Problem details:
Spot each line in the records below where the word "picture" occurs, then copy it.
START Records supplied
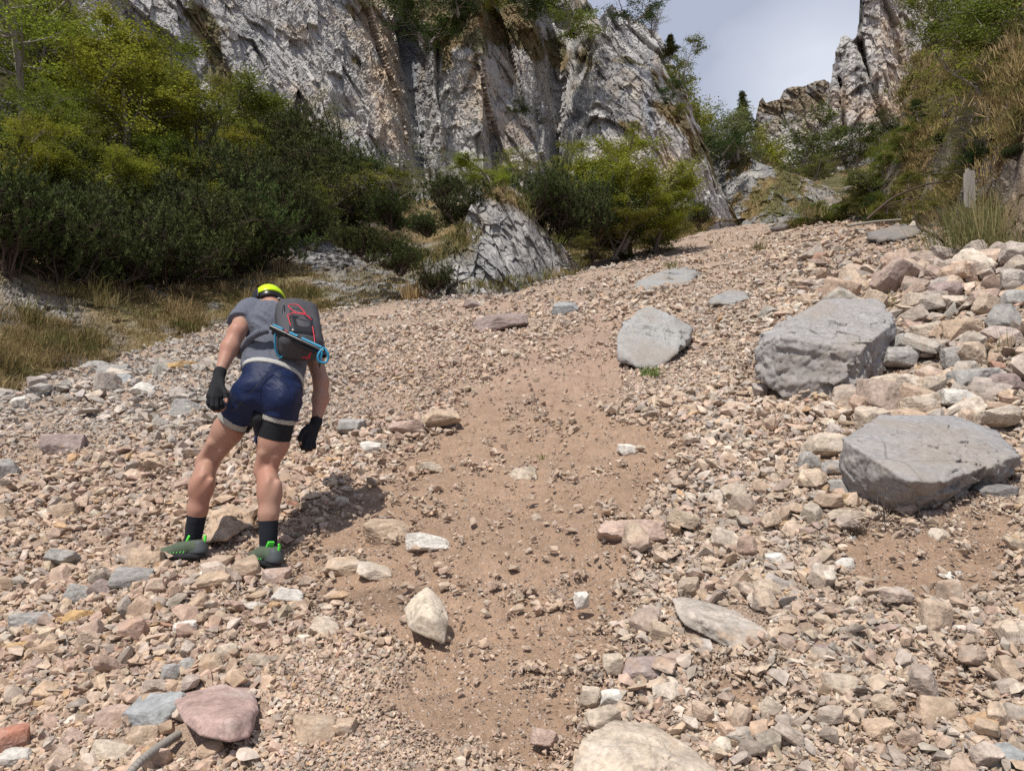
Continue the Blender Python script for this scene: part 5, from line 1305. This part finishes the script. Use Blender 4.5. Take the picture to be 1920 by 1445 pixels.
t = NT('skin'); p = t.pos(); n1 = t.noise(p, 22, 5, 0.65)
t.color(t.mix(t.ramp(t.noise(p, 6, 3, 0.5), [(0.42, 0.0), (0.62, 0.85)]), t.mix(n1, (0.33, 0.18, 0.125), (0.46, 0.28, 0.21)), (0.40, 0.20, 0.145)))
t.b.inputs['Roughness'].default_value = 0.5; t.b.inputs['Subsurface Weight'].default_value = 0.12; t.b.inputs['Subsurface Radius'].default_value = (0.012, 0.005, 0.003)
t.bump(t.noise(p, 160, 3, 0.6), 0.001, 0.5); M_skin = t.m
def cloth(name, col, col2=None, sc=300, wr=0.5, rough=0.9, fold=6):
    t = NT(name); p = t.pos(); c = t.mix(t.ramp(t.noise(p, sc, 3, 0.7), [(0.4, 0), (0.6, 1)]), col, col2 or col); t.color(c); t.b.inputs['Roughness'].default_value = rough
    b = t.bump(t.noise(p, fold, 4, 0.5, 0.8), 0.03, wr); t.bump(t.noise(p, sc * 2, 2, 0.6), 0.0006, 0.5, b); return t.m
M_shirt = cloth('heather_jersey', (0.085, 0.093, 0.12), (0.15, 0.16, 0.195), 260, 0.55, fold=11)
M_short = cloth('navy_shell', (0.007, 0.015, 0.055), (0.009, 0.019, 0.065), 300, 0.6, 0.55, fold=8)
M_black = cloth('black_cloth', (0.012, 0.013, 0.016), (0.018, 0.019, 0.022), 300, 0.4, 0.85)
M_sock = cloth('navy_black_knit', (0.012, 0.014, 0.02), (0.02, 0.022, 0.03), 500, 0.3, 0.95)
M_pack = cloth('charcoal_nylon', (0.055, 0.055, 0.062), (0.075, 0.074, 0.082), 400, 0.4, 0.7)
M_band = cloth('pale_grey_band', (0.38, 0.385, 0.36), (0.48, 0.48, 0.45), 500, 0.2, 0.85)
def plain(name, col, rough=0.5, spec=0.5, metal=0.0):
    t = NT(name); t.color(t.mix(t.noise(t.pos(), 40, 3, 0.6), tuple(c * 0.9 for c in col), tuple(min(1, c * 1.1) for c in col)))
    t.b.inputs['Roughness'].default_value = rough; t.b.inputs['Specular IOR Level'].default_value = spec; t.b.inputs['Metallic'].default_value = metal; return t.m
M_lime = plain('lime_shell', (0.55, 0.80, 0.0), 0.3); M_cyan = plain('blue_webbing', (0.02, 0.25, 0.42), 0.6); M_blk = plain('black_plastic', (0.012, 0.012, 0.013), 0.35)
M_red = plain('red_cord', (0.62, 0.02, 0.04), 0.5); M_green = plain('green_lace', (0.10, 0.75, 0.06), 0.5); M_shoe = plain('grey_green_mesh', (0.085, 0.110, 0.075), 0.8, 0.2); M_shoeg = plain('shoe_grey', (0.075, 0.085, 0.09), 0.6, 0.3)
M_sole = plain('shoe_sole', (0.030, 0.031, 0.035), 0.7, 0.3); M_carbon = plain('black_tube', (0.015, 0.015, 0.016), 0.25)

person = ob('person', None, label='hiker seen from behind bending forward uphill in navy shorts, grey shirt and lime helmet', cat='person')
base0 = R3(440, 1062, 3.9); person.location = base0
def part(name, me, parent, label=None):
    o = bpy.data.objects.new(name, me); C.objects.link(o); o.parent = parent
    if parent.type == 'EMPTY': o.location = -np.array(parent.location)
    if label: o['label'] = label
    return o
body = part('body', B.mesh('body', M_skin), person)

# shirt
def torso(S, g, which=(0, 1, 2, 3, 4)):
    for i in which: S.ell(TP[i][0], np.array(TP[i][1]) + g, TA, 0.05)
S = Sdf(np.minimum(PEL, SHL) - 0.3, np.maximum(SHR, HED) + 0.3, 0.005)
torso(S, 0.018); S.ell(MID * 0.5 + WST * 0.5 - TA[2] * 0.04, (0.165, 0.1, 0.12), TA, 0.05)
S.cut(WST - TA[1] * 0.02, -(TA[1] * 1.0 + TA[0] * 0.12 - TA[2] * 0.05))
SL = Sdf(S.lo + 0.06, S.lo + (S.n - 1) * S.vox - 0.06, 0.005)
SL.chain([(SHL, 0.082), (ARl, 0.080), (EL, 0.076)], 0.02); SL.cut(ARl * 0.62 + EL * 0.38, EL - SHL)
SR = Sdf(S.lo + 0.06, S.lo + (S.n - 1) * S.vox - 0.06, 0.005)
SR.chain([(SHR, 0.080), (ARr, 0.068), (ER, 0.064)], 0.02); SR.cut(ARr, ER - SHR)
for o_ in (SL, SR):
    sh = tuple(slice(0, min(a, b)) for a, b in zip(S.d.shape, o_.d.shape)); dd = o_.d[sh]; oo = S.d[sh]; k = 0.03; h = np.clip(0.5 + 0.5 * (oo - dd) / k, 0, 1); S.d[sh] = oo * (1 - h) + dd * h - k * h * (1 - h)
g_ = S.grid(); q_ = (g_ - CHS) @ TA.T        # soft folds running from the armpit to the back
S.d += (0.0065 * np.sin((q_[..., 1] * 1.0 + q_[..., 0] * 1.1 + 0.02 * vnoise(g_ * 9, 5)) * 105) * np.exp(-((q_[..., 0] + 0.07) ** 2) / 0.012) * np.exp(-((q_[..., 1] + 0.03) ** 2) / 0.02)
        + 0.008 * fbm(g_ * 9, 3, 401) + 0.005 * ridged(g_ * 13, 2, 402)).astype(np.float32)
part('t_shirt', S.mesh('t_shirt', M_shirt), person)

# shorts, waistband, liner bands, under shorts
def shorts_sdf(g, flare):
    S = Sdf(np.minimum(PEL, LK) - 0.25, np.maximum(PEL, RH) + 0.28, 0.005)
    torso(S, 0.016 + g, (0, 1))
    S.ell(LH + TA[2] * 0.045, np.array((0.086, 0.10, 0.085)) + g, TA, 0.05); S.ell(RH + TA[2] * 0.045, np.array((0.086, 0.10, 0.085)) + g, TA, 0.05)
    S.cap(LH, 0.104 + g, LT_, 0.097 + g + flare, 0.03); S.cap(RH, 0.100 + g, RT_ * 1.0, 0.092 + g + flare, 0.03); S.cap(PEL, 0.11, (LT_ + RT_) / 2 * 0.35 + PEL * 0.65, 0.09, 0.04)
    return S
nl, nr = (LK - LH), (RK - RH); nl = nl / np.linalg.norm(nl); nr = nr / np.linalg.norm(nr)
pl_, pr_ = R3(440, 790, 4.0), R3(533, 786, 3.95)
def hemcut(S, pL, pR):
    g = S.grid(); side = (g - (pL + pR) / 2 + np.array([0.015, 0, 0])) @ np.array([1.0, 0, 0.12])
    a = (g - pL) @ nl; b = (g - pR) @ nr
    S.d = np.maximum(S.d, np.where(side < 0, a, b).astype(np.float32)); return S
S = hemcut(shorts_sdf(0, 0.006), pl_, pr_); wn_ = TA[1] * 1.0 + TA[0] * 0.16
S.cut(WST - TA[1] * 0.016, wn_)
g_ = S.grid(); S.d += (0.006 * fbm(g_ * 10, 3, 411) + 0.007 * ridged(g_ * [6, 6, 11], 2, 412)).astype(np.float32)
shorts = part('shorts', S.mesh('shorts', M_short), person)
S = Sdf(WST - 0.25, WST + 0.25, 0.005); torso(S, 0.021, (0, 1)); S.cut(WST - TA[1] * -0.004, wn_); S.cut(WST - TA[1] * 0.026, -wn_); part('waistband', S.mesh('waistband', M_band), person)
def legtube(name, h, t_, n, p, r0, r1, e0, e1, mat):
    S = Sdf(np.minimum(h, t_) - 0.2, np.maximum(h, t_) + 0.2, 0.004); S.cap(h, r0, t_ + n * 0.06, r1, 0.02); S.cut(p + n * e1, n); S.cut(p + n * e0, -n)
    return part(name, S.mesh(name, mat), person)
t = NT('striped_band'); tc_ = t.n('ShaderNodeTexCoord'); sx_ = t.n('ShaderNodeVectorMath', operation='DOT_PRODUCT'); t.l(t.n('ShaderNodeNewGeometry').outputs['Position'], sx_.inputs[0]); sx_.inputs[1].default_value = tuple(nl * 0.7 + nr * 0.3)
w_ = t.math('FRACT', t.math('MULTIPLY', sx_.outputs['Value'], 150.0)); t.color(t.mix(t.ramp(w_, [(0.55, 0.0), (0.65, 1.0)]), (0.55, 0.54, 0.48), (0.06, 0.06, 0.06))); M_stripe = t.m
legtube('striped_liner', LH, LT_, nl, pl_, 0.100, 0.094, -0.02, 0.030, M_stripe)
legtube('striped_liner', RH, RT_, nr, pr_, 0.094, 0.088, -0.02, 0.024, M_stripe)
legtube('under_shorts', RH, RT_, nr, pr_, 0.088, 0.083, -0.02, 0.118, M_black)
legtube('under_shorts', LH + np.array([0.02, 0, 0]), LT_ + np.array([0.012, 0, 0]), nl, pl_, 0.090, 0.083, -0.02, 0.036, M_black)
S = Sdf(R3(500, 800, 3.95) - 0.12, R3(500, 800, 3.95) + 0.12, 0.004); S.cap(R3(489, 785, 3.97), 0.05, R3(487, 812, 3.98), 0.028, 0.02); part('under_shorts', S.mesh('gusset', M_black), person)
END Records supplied
START Records supplied
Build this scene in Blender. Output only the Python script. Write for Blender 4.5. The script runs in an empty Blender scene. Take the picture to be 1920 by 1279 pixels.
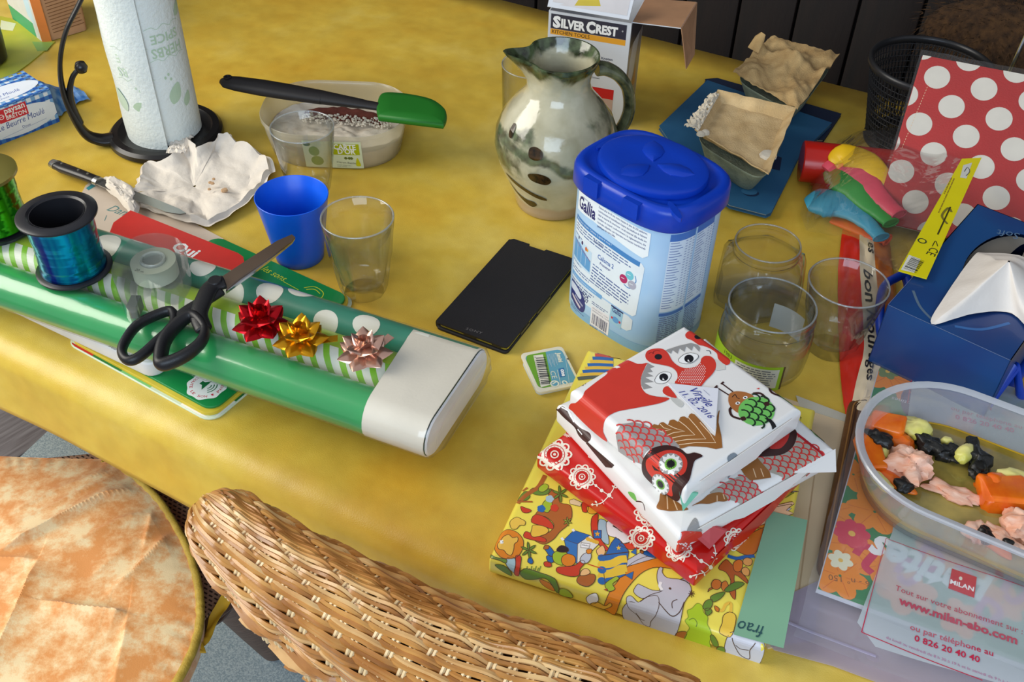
END Records supplied
Output for this task:
Continue the Blender Python script for this scene: part 5, from line 1305. This part finishes the script. Use Blender 4.5. Take the picture to be 1920 by 1445 pixels.
Build this scene in Blender. Output only the Python script. Write for Blender 4.5. The script runs in an empty Blender scene. Take the picture to be 1920 by 1279 pixels.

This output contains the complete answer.